There’s the unforgettable trip to the urinals, the “condoms like dead Smurfs” line, pizza and the rest down the alley, the puerile behaviour in the taxi ride home and the coyote women you might wake up with (you would rather bite your arm off to escape safely).

But the Bouncers want us to know they aren’t thick and have a sensitive side too – well, sometimes – how those guys on the door weren’t just Mike Tyson in a dicky bow, and had as many hopes and dreams as the girls inside dancing round their handbags and the lads getting a skinful at the bar.

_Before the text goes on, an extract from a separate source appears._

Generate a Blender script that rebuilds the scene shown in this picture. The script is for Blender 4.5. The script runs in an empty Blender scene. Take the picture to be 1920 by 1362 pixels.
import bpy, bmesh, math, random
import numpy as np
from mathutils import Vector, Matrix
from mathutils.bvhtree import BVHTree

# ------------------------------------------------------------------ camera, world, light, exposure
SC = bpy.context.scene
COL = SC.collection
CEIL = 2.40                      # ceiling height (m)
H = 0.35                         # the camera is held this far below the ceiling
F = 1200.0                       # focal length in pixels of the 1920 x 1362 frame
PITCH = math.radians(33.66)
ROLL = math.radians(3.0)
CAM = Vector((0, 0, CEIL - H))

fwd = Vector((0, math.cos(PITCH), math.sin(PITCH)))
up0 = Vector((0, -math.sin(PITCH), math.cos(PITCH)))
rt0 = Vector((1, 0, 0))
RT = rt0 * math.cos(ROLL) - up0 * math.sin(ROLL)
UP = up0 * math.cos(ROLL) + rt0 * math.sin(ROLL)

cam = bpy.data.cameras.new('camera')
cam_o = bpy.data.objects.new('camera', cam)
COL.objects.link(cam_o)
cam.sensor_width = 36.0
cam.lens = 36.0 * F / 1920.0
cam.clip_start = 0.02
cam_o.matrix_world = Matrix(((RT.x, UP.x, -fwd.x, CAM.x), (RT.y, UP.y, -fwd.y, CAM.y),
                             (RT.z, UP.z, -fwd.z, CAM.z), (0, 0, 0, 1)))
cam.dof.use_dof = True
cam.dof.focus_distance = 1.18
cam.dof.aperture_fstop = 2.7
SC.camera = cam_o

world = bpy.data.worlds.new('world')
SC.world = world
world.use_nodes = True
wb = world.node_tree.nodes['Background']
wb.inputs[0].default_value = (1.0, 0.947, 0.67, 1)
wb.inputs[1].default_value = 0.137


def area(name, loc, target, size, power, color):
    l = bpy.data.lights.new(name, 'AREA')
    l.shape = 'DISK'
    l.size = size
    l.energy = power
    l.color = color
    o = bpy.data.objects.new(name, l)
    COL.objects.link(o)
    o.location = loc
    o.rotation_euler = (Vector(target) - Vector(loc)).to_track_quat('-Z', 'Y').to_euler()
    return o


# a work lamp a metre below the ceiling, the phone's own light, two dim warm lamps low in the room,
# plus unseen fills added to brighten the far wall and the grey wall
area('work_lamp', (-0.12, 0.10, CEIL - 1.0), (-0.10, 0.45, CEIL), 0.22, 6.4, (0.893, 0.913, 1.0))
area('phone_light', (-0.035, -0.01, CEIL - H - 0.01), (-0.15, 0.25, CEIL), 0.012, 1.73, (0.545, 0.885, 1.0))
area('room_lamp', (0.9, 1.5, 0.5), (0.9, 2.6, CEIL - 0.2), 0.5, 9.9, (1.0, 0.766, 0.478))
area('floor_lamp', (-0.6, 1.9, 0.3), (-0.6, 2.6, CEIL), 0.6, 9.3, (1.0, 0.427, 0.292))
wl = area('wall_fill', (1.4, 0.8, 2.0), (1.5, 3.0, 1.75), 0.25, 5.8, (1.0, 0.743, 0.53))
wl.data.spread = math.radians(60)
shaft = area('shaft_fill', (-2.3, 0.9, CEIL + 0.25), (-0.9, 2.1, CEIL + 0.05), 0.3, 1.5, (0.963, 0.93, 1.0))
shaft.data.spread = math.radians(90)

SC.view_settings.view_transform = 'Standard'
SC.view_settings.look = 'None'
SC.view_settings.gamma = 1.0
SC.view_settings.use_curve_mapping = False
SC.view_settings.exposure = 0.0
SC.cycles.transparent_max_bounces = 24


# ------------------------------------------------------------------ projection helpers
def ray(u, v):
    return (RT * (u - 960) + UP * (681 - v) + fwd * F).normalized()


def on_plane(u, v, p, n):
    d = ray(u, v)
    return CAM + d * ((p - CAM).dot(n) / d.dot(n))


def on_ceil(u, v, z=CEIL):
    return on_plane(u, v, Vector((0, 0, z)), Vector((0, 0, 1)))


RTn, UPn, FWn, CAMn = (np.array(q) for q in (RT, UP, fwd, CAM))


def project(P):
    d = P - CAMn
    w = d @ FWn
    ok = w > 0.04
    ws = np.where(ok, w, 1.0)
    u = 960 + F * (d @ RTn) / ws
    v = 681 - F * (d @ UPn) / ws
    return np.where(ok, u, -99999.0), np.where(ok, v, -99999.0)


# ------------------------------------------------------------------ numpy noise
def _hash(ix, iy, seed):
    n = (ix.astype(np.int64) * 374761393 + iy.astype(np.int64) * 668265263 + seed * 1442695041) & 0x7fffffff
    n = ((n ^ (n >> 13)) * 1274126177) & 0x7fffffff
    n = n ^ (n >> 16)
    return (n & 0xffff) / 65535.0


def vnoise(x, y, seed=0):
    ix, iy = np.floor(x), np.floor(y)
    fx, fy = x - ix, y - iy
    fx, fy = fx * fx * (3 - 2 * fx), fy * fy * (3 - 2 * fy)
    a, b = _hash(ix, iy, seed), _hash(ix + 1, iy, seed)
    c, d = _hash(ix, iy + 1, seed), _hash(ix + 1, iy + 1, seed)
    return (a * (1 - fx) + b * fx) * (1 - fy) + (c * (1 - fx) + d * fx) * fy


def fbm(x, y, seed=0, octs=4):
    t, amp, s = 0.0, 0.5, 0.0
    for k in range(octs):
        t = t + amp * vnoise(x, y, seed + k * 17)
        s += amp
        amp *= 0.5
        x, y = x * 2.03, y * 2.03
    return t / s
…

The hilarity is abruptly cut with each of Lucky Eric’s social comment monologues spotlighting the dark side of nightlife: ‘the giddy girls wanting to be women, 18 going on 35” that he wants to protect; Tuesday’s over-25s night when everyone comes with baggage; and the Miss Wet T-shirts, “all of them somebody’s daughter – and my wife one of them” recoils sad Eric.

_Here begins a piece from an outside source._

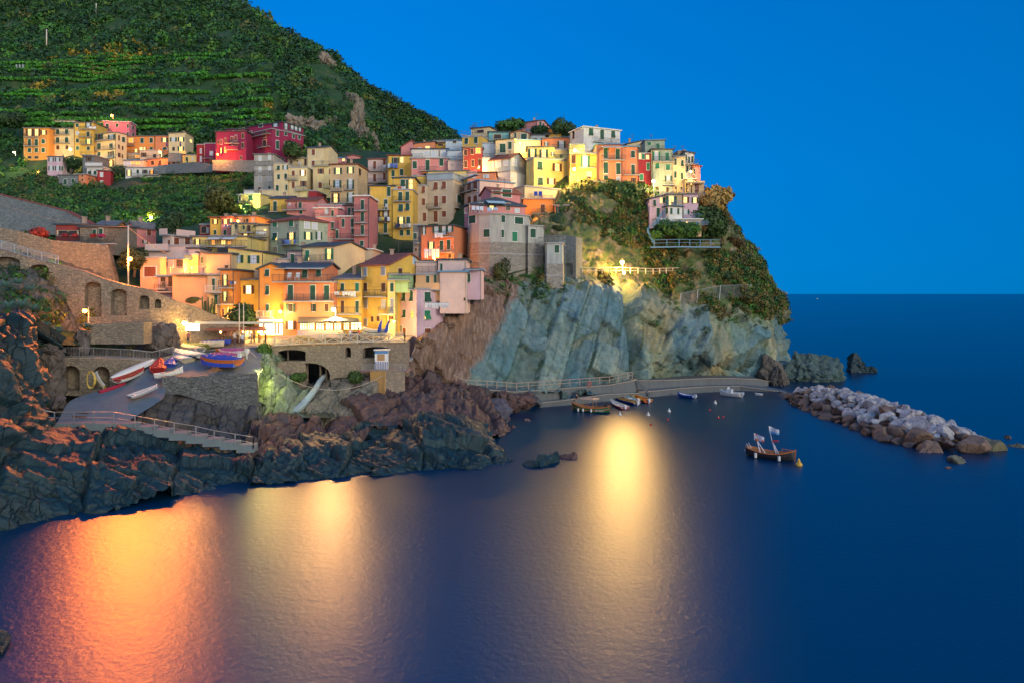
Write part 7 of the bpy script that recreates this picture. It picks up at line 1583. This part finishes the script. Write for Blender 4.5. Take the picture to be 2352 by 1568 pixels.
def net(label, pts, h):
    W_ = [P(*p) for p in pts]; O = W_[0].copy(); root = empty('rockfall_net', O, label, 'net'); pm = MB()
    for p in W_: mb = MB(); mb.bar(p-O-Vector((0,0,.3)), p-O+Vector((.25,0,h)), .14); mb.build('post', GREYM, root)
    for a, b in zip(W_[:-1], W_[1:]):
        a, b = a-O, b-O; n = int((b-a).length/.55)
        for i in range(n):
            p, q = a+(b-a)*(i/n), a+(b-a)*((i+1)/n)
            for j in range(6):
                z0, z1 = h*j/6, h*(j+1)/6; s_ = -.15*math.sin(i*.5); pm.bar(p+Vector((0,s_,z0)), q+Vector((0,s_,z1)), .03); pm.bar(q+Vector((0,s_,z0)), p+Vector((0,s_,z1)), .03)
        pm.bar(a+Vector((0,0,h)), b+Vector((0,0,h)), .05)
    pm.build('mesh_panel', GREYM, root)
net('wire rockfall net strung between posts on the right shoulder of the cliff',[(1561,706,131.0),(1600,697,134),(1652,686,137.5),(1722,682,143.5)],2.6)
# terrace pillars at the end house
root = empty('terrace_pillars', P(1590,470,151), 'concrete pillars carrying the last terrace over the drop', 'pillars'); O = root.location.copy()
for u in (1583,1592,1607,1613): mb = MB(); mb.bar(P(u,478,150.8)-O, P(u,420,150.8)-O, .55); mb.build('pillar', stucco(COL['sand']), root)
mb = MB(); slabpts(mb, [P(1575,418,149.6)-O, P(1619,418,149.6)-O, P(1619,416,153)-O, P(1575,416,153)-O], .35); mb.build('deck', stucco(COL['sand']), root)
for k,(u,v,w_,h_) in enumerate(((1590,398,1,1),)): pass
# pergola frame on the orange house terrace
root = empty('pergola', P(1255,520,139.5), 'thin metal pergola frame on the glowing orange terrace', 'pergola'); O = root.location.copy(); mb = MB()
for u in (1238,1250,1262): mb.bar(P(u,519,138.5)-O, P(u,493,138.5)-O, .08); mb.bar(P(u,493,138.5)-O, P(u,493,141.5)-O, .08)
mb.bar(P(1236,493,138.5)-O, P(1264,493,138.5)-O, .08); mb.build('frame', IRON, root)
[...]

It's brutal, but each time chaos reigns again fast enough that we don’t dwell and we’re quickly back on the dance floor.

There’s Culture Club, Tiffany, The Specials as we rewind the clock to the bitter end of the slow dance. “Only the ugly ones are left at two o’clock,” say the Bouncers.

We laugh, and laugh, until we’re on our way, like any good night out it’s over too soon. Safe journey home folks.